Douglas Confident That FSC Will Get Injunction to Halt 2257 Secondary Producer Inspections Before They Begin
SANTA MONICA, CA — Criminal defense attorney Jeffrey Douglas, who is also the longstanding Chairman of the Free Speech Coalition, told YNOT today that he is “very confident” that a legal challenge to any new 2257 regulations would effectively halt inspections of so-called Secondary Producers before they begin. Douglas cited “very persuasive constitutional arguments,” including “new” arguments not available in the last round of 2257 challenges, plus “poor draftsmanship in the amendments to 2257” as reasons why a judge might issue an injunction against enforcement while the case is ultimately resolved in court.”I’m very confident that an injunction will issue prior to the effective date of the regs,” Douglas told YNOT.
Diane Duke, the Executive Director of the FSC, agreed that the organization is “feeling pretty good” about its chances in court, and confirmed that it would indeed challenge any new regulations that are issued “unless they have changed them drastically” from the proposed regulations, which were issued previously this year. A public comment period for the proposed regulations ended in early September.
According to Duke, the government is likely to offer a 30 day “compliance” period after new regulations are issued. If offered, this compliance period would provide time for producers of 2257-regulated content to study the new regulations and attempt to bring their company into compliance. The government is not required to offer such a compliance period, however, and could elect to seek immediate enforcement after the new regulations are issued.

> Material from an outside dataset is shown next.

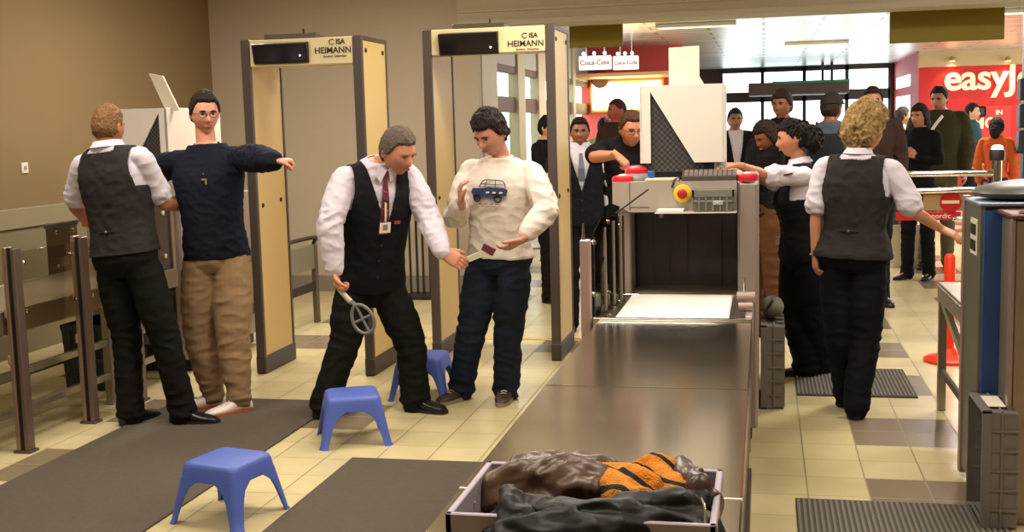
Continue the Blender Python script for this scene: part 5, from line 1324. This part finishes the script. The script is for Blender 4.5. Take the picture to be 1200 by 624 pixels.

So what options are open to the FSC if it wishes to stop inspections of Secondary Producers before they begin?
YNOT spoke to Reed Lee, a constitutional attorney with J.D. Obenberger & Associates, and also a member of the FSC Board of Directors, who explained how the process worked in the last around.
“There was a 30 day period,” Lee explained. “FSC filed suit in Denver prior to the 30 days.” According to Lee, a temporary restraining order (TRO) was not necessary in the last round because the FSC attorneys reached an agreement with the government that effectively stopped enforcement of 2257 while the sides argued for and against a preliminary injunction. “There’s certainly reason to believe that that kind of procedure can work again,” Lee said, adding that if an agreement with the government could not be reached then there were “emergency” procedures in place that the FSC could use to seek a TRO. Absent an agreement with the government, a TRO would halt enforcement of the new regulations while the FSC argued for a Preliminary Injunction.
Asked to elaborate about the reasons for his optimism, Douglas explained that the Department of Justice is facing a “new extremely difficult obstacle” in this round of challenges, brought on largely due to misguided efforts from Congress to make 2257 tougher on the adult industry.
“The findings require certain inquiry on the part of the DOJ on how these regs affect the adult industry,” said Douglas. “The rules … are very specific and very complicated, and they’ve (DOJ) done none of it, ever. In addition, they are required to check and see if there are less burdensome alternatives … they have not done so.”
So why doesn’t the DOJ just look into the alternatives then? Douglas argues that if they did, the adult industry “would be entitled to that same Hollywood exemption” spelled out in 2257A.
Although the DOJ has not yet examined the burden that the new 2257 rules would place on the adult industry, the FSC has in fact commissioned just such a study. Third party firm Georgetown Economic Services prepared a report on behalf of the Free Speech Coalition, and its findings were extremely damaging to the government’s case. According to Duke, the DOJ had previously argued that the economic impact of 2257 on the adult industry would be negligible. The Georgetown Economic Services report, however, paints a much different picture. Additional comments from Kelley Drye & Warren LLP, provided to the DOJ on behalf of the FSC and available on the FSC website, confirm the findings of the Georgetown Economic Services report.
One thing that nobody seems to know, however, is when the new regulations will go into effect. According to Duke it took the government eight months last time to issue the regulations after the public comment period had expired. But as Douglas points out, public comments this time around were considerably more complex.
Whether that means it will take even longer this time is anyone’s guess. In the meantime, adult industry companies can prepare for the worst and hope for the best.